En matière d’arbitrage interne, la sentence arbitrale n’est pas susceptible d'appel sauf volonté contraire des parties (article 1489 du Code de procédure civile). Toutefois, le règlement de la CAS prévoit à l’article 25, que «[l]a Sentence tranche définitivement le litige et ne peut être frappée d’appel ». L’article 223 du Règlement administratif de la LFP prévoit en outre que les litiges seront tranchés « définitivement » par la CAS.

Les sentences arbitrales de la CAS sont toutefois susceptibles de recours dans le cadre d’un recours en annulation devant Cour d'appel de Paris, en application de l'article 1494 du Code de procédure civile. La Cour se bornera alors à vérifier si la sentence a été rendue conformément aux dispositions applicables à la procédure arbitrale, sans en examiner le fond. La décision de la Cour d’appel pourra ensuite faire l’objet d’un pourvoi en cassation dans les conditions de droit commun.

V) L’arbitrage de l'article 223 : un arbitrage obligatoire

L'article 223 du Règlement administratif de la LFP impose enfin aux clubs d’inscrire dans chaque convention de mutation la clause suivante : « La présente convention est conclue dans le respect des dispositions du Titre 2 du Règlement Administratif de la LFP, et notamment de son article 223 relatif à l’arbitrage ».

L’objectif de cette mesure obligatoire est ainsi de recueillir le consentement des parties à l’arbitrage. En effet, le principe même de l'arbitrage repose sur le consentement des parties impliquées, qui peut être donné soit par la voie d'une clause compromissoire, soit par la voie d'un compromis. Cela signifie que les parties doivent expressément accepter de recourir à l'arbitrage pour résoudre leur différend. Par conséquent, cette mesure obligatoire a pour objectif de garantir que ce consentement a bien été donné avant que la procédure d'arbitrage ne soit enclenchée.

Cette obligation ne va pas sans rappeler les statuts des fédérations sportives internationales qui imposent la compétence du TAS pour la résolution de leurs différends avec leurs membres.
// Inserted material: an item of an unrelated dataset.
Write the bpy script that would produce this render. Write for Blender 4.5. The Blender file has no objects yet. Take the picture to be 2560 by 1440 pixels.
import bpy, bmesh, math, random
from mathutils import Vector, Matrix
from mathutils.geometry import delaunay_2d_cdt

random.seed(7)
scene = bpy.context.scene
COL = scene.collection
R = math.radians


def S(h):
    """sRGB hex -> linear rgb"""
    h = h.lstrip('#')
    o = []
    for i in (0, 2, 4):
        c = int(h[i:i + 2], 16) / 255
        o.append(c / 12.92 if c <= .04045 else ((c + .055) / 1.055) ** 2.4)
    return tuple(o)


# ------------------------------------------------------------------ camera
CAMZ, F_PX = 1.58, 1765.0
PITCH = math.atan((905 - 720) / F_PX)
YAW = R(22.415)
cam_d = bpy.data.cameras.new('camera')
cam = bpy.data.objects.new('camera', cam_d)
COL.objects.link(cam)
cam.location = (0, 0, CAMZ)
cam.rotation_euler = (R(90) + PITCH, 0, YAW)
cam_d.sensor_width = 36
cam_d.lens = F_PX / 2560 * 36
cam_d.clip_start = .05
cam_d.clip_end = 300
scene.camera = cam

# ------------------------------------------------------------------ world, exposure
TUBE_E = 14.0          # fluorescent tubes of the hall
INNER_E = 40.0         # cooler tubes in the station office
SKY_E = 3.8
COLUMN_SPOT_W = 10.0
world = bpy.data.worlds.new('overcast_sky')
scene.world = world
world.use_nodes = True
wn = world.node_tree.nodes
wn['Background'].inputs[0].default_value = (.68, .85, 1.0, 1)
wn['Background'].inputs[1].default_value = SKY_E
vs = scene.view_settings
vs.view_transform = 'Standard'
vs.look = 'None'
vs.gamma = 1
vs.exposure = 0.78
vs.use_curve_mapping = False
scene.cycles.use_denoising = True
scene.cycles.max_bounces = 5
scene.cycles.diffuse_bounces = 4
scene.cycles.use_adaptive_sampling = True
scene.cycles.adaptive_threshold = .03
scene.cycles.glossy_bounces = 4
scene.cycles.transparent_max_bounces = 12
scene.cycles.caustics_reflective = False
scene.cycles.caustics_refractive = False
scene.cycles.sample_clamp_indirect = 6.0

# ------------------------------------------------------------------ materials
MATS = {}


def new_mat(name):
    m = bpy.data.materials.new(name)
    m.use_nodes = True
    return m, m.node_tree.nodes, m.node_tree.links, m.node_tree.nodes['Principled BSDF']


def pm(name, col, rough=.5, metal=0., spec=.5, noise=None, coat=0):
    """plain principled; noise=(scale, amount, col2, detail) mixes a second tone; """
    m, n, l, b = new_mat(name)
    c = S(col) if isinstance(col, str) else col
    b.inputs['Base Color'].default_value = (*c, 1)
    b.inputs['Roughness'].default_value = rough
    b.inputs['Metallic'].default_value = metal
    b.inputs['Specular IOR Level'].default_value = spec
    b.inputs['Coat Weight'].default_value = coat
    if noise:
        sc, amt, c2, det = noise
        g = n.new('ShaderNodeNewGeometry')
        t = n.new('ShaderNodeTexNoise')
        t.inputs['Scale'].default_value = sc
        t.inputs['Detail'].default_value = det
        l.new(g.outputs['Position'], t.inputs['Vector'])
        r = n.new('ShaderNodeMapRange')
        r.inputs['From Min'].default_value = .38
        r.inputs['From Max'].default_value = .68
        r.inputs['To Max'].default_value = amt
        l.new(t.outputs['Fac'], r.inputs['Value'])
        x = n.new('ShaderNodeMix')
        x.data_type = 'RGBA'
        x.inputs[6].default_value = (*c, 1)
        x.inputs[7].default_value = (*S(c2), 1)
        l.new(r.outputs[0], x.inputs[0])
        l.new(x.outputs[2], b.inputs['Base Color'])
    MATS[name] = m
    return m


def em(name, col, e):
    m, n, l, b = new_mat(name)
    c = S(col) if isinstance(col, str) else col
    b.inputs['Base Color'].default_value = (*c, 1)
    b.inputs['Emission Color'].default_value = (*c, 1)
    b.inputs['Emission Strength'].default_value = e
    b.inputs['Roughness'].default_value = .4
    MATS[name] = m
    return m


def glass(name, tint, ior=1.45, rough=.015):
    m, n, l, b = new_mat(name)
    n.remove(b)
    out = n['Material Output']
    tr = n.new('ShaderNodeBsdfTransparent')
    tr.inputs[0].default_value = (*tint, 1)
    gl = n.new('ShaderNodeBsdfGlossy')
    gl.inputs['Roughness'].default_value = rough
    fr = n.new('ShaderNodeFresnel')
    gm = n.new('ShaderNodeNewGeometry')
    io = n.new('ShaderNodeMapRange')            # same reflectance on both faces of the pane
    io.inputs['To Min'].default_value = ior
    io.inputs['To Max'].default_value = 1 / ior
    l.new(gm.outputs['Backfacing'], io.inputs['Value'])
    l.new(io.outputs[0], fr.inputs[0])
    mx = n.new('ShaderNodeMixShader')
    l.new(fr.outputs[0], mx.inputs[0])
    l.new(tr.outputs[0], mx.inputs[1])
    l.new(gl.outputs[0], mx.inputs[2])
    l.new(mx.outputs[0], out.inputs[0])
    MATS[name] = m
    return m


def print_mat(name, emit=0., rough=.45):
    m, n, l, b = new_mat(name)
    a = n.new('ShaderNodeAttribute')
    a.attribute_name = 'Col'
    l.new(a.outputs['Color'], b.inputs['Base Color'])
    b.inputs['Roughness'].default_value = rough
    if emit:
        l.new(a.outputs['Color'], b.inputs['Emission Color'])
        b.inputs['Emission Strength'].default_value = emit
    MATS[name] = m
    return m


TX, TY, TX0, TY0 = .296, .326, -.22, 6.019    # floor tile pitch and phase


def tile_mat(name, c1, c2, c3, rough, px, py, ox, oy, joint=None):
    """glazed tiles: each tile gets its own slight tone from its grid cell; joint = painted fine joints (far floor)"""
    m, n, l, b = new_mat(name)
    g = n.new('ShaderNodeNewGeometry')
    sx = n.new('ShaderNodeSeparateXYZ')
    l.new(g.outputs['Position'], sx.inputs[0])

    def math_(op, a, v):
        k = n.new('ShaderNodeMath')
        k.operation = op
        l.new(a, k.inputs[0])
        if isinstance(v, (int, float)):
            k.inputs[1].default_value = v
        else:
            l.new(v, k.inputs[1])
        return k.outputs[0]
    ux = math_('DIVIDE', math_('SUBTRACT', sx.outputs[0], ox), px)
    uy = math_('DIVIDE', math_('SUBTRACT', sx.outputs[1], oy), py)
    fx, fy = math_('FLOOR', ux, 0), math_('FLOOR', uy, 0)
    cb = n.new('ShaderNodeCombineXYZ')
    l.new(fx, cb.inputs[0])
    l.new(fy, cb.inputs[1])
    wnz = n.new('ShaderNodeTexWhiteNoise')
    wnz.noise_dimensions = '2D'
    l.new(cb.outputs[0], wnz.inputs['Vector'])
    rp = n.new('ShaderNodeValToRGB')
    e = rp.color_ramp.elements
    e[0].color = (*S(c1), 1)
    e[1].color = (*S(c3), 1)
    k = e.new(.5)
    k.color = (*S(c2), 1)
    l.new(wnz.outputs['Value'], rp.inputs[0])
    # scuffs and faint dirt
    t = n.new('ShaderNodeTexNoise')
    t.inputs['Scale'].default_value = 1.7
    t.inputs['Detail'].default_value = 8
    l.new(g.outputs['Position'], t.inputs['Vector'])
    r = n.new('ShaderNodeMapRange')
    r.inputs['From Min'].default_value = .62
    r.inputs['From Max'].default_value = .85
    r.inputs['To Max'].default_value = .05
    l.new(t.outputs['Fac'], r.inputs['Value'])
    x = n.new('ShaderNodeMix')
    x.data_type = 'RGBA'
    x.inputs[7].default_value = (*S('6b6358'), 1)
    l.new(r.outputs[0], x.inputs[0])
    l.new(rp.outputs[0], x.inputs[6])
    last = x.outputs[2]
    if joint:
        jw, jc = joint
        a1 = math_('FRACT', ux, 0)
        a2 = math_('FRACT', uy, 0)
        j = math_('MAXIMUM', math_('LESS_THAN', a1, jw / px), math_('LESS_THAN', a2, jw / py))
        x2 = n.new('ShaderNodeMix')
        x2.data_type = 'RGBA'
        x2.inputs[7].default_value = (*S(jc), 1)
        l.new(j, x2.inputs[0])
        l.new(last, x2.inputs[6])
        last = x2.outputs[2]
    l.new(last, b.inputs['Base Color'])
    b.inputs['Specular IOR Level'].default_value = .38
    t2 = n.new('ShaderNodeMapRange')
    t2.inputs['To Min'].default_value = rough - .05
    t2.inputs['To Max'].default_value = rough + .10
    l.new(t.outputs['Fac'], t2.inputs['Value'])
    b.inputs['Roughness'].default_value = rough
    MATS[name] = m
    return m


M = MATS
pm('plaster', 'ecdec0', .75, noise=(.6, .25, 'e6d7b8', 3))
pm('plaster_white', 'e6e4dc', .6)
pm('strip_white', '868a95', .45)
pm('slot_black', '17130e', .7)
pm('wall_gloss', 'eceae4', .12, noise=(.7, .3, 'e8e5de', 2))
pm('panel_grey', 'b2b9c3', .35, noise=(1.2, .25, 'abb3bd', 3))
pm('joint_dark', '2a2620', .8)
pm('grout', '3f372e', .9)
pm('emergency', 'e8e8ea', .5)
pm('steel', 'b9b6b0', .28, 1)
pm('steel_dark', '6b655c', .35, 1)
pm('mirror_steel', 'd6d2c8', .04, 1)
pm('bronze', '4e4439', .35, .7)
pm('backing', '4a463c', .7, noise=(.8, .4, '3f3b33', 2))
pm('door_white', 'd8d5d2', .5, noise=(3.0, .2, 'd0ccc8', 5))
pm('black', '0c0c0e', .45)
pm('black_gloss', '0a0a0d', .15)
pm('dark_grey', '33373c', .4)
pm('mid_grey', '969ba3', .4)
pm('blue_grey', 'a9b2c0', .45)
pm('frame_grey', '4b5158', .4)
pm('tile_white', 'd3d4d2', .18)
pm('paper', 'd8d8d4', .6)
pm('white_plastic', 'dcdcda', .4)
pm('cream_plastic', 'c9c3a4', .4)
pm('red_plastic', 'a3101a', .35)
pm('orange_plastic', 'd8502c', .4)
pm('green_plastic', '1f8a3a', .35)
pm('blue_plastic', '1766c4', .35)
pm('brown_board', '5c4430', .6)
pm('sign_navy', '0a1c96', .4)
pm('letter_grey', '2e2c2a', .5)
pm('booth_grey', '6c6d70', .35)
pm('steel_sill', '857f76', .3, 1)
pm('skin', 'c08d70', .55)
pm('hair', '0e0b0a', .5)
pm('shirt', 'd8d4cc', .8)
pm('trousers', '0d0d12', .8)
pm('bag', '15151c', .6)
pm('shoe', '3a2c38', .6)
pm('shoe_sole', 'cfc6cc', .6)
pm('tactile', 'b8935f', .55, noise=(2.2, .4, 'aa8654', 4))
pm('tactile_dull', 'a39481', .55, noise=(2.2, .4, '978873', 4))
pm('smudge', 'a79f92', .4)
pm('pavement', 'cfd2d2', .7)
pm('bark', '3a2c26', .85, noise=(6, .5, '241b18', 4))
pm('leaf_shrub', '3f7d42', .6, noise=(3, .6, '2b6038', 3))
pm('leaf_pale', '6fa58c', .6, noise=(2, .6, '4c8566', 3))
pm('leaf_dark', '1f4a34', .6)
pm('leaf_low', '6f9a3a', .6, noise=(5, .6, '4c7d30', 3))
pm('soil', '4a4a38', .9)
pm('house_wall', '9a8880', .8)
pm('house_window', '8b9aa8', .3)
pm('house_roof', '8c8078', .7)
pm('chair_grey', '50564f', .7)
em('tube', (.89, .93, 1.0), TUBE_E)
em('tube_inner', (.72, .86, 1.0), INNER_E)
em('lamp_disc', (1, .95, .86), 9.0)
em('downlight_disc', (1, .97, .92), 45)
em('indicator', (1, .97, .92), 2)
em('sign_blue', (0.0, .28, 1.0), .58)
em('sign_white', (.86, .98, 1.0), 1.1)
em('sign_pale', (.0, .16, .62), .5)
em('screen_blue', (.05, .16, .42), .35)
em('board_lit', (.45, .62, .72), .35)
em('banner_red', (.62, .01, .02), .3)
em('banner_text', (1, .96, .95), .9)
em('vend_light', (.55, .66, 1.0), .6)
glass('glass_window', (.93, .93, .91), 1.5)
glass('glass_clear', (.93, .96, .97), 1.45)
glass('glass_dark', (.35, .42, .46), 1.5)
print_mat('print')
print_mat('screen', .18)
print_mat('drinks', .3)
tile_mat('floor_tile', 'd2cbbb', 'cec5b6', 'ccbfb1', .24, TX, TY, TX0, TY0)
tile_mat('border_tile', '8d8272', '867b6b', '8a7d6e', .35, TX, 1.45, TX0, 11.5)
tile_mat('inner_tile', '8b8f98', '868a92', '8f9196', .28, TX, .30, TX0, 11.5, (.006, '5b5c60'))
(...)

Cet arbitrage est en pratique imposé par l’institution sportive par la voie de sa réglementation et c’est la raison pour laquelle la Cour Européenne des Droits de l’Homme (CEDH), dans son célèbre arrêt Mutu et Pechstein, a assimilé l’arbitrage du TAS à un arbitrage forcé et dont la procédure doit par conséquent offrir aux parties les garanties procédurales prévues à l’article 6§1 de la  Convention européenne de sauvegarde des droits de l’homme et des libertés fondamentales.